An hour after the twenty-minute specials about how hard FIFA was working to make the tournament seem African Nelson Mandela’s time as a political prisoner, the South African and Mexican World Cup teams walked on to the pitch in Johannesburg to the deafening sound of medium-pitched plastic trumpets, vuvuzelas. The South African fans danced around ecstatically, blaring these bizarre instruments as their team danced onto the field–bafana bafana, the boys, danced to the thunderous music of the crowd.
In the past few weeks a few notable people have come out in favor of banning the vuvuzelas, including high-level players like Argentina’s Leo Messi (and, to be fair and balanced), Spain’s Xabi Alonso and Portugal’s Cristiano Ronaldo. Prior to the Confederations Cup last year FIFA even considered implementing such a ban; but, after the South African Football Association (SAFA) presented a passionate defense of the instrument, FIFA dropped the idea. I’ll give congratulations on this one (for the first time ever) to Sepp Blatter, who said “we should not try to europeanize an African World Cup.” Even if this is an example of FIFA, a European-based organization, trying to give the World Cup an “African” identity, it’s still the right thing to do.
So here we go: I like vuvuzelas. I’ll freely admit it, because later in this article I’m going to make an (“impartial”) argument for why they should be allowed. They’re loud, obnoxious, and aggravating; they irritate the players, the coaches, the refs and (some of) the fans. They sometimes make a grating sound on TV. But guess what: even if their origins aren’t South African (they come, according to Wikipedia, from Mexico–maybe), they still represent an integral part of the way that South Africans enjoy the sport. They’re a part of South Africa’s soccer identity as much as insulting songs are for England (and I definitely heard “God Save the Queen” a couple of times over the vuvuzelas in the England-USA match).
To ban the vuvuzela isn’t just to try to “europeanize” soccer, it’s to insist that there’s a singular way that the game should be played, a particular environment that is the “ideal” form of soccer; banning the vuvuzela suggests that rather than glorifying each nation’s own style of celebrating this very international sport we want nations to conform to a specific archetype of “soccer” that we Europeans/North Americans (and yeah, the implication is “white people”) impose on the sport.

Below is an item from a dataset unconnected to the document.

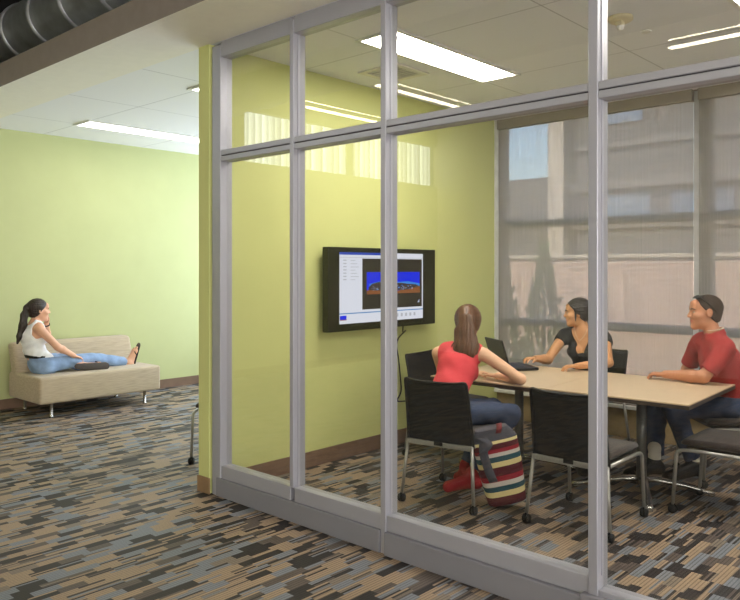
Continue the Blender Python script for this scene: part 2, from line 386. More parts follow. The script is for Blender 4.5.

I’d be all for a ban on these instruments if people were using them to injure, or attack, or maim other fans. But they’re not. People are using the vuvuzelas to celebrate the World’s Sport in their own way. Banning vuvuzelas would be similar to having a Spanish, or French, or Chinese governing body insist that Americans stop playing “DE-FENSE! DE-FENSE! DE-FENSE!” over the speakers during basketball games; or maybe having the same governing body ban air horns, loudspeakers, or even signs during football or baseball games. Not cool, right?
Soccer isn’t about exporting particular ideas of how to play, how to watch, or how to celebrate the game; it’s about reveling in each country’s–hell, each person’s–celebrations, and celebrating together. The sport isn’t a Euro-centric game, no matter how much we pretend it is in club competition, and banning the vuvuzela is arguing that the way these specific fans celebrate is wrong; we’re saying that they need to watch the game like we do, that they need to love the game like we do.
Bullshit.
Even if the vuvuzela does make playing the game “harder” on some fundamental level, I can’t imagine that it makes it any harder than listening to insulting, violent, or even racist chants during games. The jabulani ball apparently is hard to deal with also, but these players are professionals, and are payed to deal with that. And they’re payed to deal with loud crowds, no matter what devices these crowds use.
So stop complaining about the vuvuzelas and celebrate the beauty of the game, and what’s more, celebrate the history that this World Cup symbolizes. And FIFA, don’t let me down again.